Her careergraph was rising. In 1993, a strip of a girl then, she got her big break in films, the role of the heroine in Duranta Prem, a big Bengali feature film that also had Tapas Pal in the cast.

But real life was going elsewhere. Her mother married again. The second husband was a man Jojo did not like. She went to live with her father, who had remained a loving presence. Then, in 1994, at age 19, she herself ran away to get married to another musician, Kingshuk Mukherjee.

Miss Jojo is remarkably candid when it comes to her life. “I have seen fame. I have performed at so many places, in the city, outside it, abroad.” Around 2000, she had toured France for months with a French band.

But she is still trying to explain her transformation on stage. “Actually, the moment I am told I can’t do something, I have to free myself,” she says. “In life, in love.”

That does explain to an extent how she conducts her music — and her personal life, two of which have just got so mixed up. When she speaks of one, the other comes in.

She did not let it matter when she was scoffed at by bigger names in the industry. She also did not allow the sanctity of matrimony to restrict her.

Her marriage did not turn out to be a fairy tale. When she began to feel distanced from her husband, she had other relationships. She did not hide the relationships, but she did not end the marriage either. “I did not end the marriage for my daughter’s sake. I came from a broken home.

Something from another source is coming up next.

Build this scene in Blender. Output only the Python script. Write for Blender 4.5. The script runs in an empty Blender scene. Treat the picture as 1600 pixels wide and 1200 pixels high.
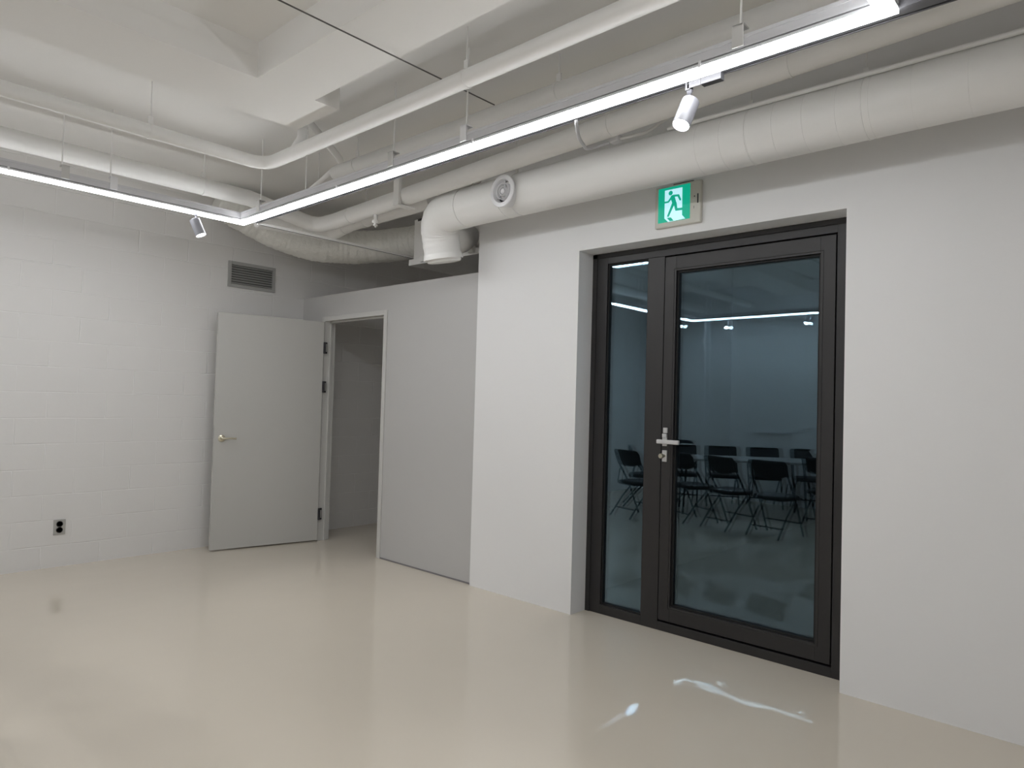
import bpy, bmesh, math, random
from mathutils import Vector, Matrix
random.seed(7)
SC = bpy.context.scene
COL = SC.collection

# ------------------------------------------------------------ camera, world, exposure
CAM_H = 1.4
cam_d = bpy.data.cameras.new('camera'); cam = bpy.data.objects.new('camera', cam_d); COL.objects.link(cam)
f_px = 1069.9164
cam_d.sensor_width = 36; cam_d.lens = f_px / 1600 * 36; cam_d.clip_start = .02
def vdir(px, py): return Vector((px - 800, 600 - py, -f_px)).normalized()
dA = vdir(-369, 595); dB = vdir(1779, 654); up = dB.cross(dA).normalized()
cam.matrix_world = Matrix((dB, dA, up)).to_4x4()
cam.location = (0, 0, CAM_H)
SC.camera = cam
w = bpy.data.worlds.new('night'); SC.world = w; w.use_nodes = True
w.node_tree.nodes['Background'].inputs[0].default_value = (.35, .45, .6, 1)
w.node_tree.nodes['Background'].inputs[1].default_value = .0006
SC.view_settings.view_transform = 'Standard'; SC.view_settings.look = 'None'
SC.view_settings.exposure = 0.0; SC.view_settings.gamma = 1; SC.view_settings.use_curve_mapping = False
try:
    SC.cycles.max_bounces = 12; SC.cycles.diffuse_bounces = 6; SC.cycles.glossy_bounces = 6; SC.cycles.transparent_max_bounces = 12
    SC.cycles.sample_clamp_indirect = 6
except Exception: pass
LED_POWER = 24.0

# ------------------------------------------------------------ materials
def mat(name, col, rough=.5, metal=0, spec=.5, bump=None, emit=None, estr=0, coat=0):
    m = bpy.data.materials.new(name); m.use_nodes = True; nt = m.node_tree
    b = nt.nodes['Principled BSDF']
    b.inputs['Base Color'].default_value = (*col, 1); b.inputs['Roughness'].default_value = rough
    b.inputs['Metallic'].default_value = metal; b.inputs['Specular IOR Level'].default_value = spec
    b.inputs['Coat Weight'].default_value = coat
    if emit:
        b.inputs['Emission Color'].default_value = (*emit, 1); b.inputs['Emission Strength'].default_value = estr
    if bump:
        sc_, st = bump
        tc = nt.nodes.new('ShaderNodeTexCoord'); n = nt.nodes.new('ShaderNodeTexNoise'); bp = nt.nodes.new('ShaderNodeBump')
        n.inputs['Scale'].default_value = sc_; n.inputs['Detail'].default_value = 4
        bp.inputs['Strength'].default_value = st; bp.inputs['Distance'].default_value = .01
        nt.links.new(tc.outputs['Object'], n.inputs['Vector']); nt.links.new(n.outputs[0], bp.inputs['Height'])
        nt.links.new(bp.outputs[0], b.inputs['Normal'])
    return m
M = {}
M['wall'] = mat('white_wall_paint', (.82, .82, .825), .55, bump=(30, .06))
M['ceiling'] = mat('white_ceiling_paint', (.87, .86, .84), .75, bump=(14, .12))
M['pipe'] = mat('white_pipe_paint', (.86, .855, .84), .45, bump=(40, .05))
M['duct'] = mat('white_duct_wrap', (.87, .865, .85), .5, bump=(25, .08))
M['flex'] = mat('crinkled_white_foil', (.76, .755, .72), .4, bump=(30, .7))
M['grey'] = mat('grey_satin_paint', (.52, .515, .495), .38, bump=(40, .03))
M['greyframe'] = mat('light_grey_frame_paint', (.58, .575, .56), .35)
M['part'] = mat('partition_grey_paint', (.50, .495, .49), .4, bump=(20, .03))
M['dark'] = mat('dark_bronze_aluminium', (.020, .0185, .019), .42, metal=.0, spec=.5)
M['gasket'] = mat('black_rubber_gasket', (.004, .004, .004), .7)
M['steel'] = mat('brushed_steel', (.52, .52, .51), .4, metal=.7)
M['satin'] = mat('satin_silver_handle', (.60, .60, .60), .35, metal=.35)
M['nickel'] = mat('pale_brass_nickel', (.62, .58, .46), .28, metal=.9)
M['alu'] = mat('painted_rail', (.60, .60, .62), .4)
M['wplastic'] = mat('white_plastic', (.80, .80, .82), .35)
M['lampgrey'] = mat('satin_lamp_body', (.19, .19, .21), .4)
M['railgrey'] = mat('satin_rail', (.11, .11, .118), .45)
M['wire'] = mat('dark_wire', (.10, .095, .09), .6)
M['slot'] = mat('dark_slot', (.03, .03, .035), .6)
M['grille'] = mat('grey_aluminium_grille', (.40, .40, .39), .45)
M['backing'] = mat('shaded_grille_back', (.12, .12, .115), .7)  # shade of the gaps between the louvres put into this grey
M['black'] = mat('black_vinyl', (.010, .010, .011), .45, bump=(60, .1))
M['blackmetal'] = mat('black_tube', (.014, .014, .016), .3, metal=.4)
M['tabletop'] = mat('grey_laminate', (.40, .40, .40), .4)
M['ivory'] = mat('ivory_plastic', (.66, .64, .58), .4)
M['led'] = mat('led_diffuser', (.8, .8, .8), .5, emit=(.97, .985, 1.0), estr=LED_POWER)
M['lens'] = mat('spot_lens', (.8, .8, .8), .3, emit=(1, .985, .96), estr=26)
M['green'] = mat('lit_green_panel', (0, .12, .09), .4, emit=(.0, .37, .23), estr=.9)
M['signwhite'] = mat('lit_white_panel', (.4, .45, .45), .4, emit=(.44, .80, .90), estr=.95)
M['socket'] = mat('black_socket', (.006, .006, .006), .4)
M['night'] = mat('night_darkness', (.012, .012, .012), .9, spec=0)  # near-black without sheen: the night darkness outside is put into the colour
M['brown'] = mat('dark_threshold', (.20, .19, .20), .5)

def glass_mat():
    m = bpy.data.materials.new('tinted_door_glass'); m.use_nodes = True; nt = m.node_tree
    for n in list(nt.nodes): nt.nodes.remove(n)
    out = nt.nodes.new('ShaderNodeOutputMaterial'); mix = nt.nodes.new('ShaderNodeMixShader')
    tr = nt.nodes.new('ShaderNodeBsdfTransparent'); tr.inputs[0].default_value = (.90, .94, .95, 1)
    gl = nt.nodes.new('ShaderNodeBsdfGlossy'); gl.inputs[0].default_value = (.58, .77, .92, 1); gl.inputs['Roughness'].default_value = 0
    lw = nt.nodes.new('ShaderNodeFresnel'); lw.inputs['IOR'].default_value = 1.58
    ad = nt.nodes.new('ShaderNodeMath'); ad.operation = 'ADD'; ad.inputs[1].default_value = .015
    nt.links.new(lw.outputs[0], ad.inputs[0])
    nt.links.new(ad.outputs[0], mix.inputs[0]); nt.links.new(tr.outputs[0], mix.inputs[1]); nt.links.new(gl.outputs[0], mix.inputs[2])
    nt.links.new(mix.outputs[0], out.inputs[0])
    return m
M['glass'] = glass_mat()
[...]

I did not want her to have one.” She explained to her daughter, in her own way, her choices.

She takes on less work these days, both on stage or as acting assignments, but does not plan the future too much. She has built a resort in north Bengal, called Gorumara Nest, where she looks forward to spending some time.

She asks me to listen to her audio autobiography, and forwards the YouTube link. I hear once more the story of a child growing up in an incomprehensible, alienating adult world. But in this story there is another thread: the search for one friend, one companion. “An artiste does not just need recognition. She needs someone to talk to,” she says.

That is why, perhaps, she commands the attention of her audience. They listen to her.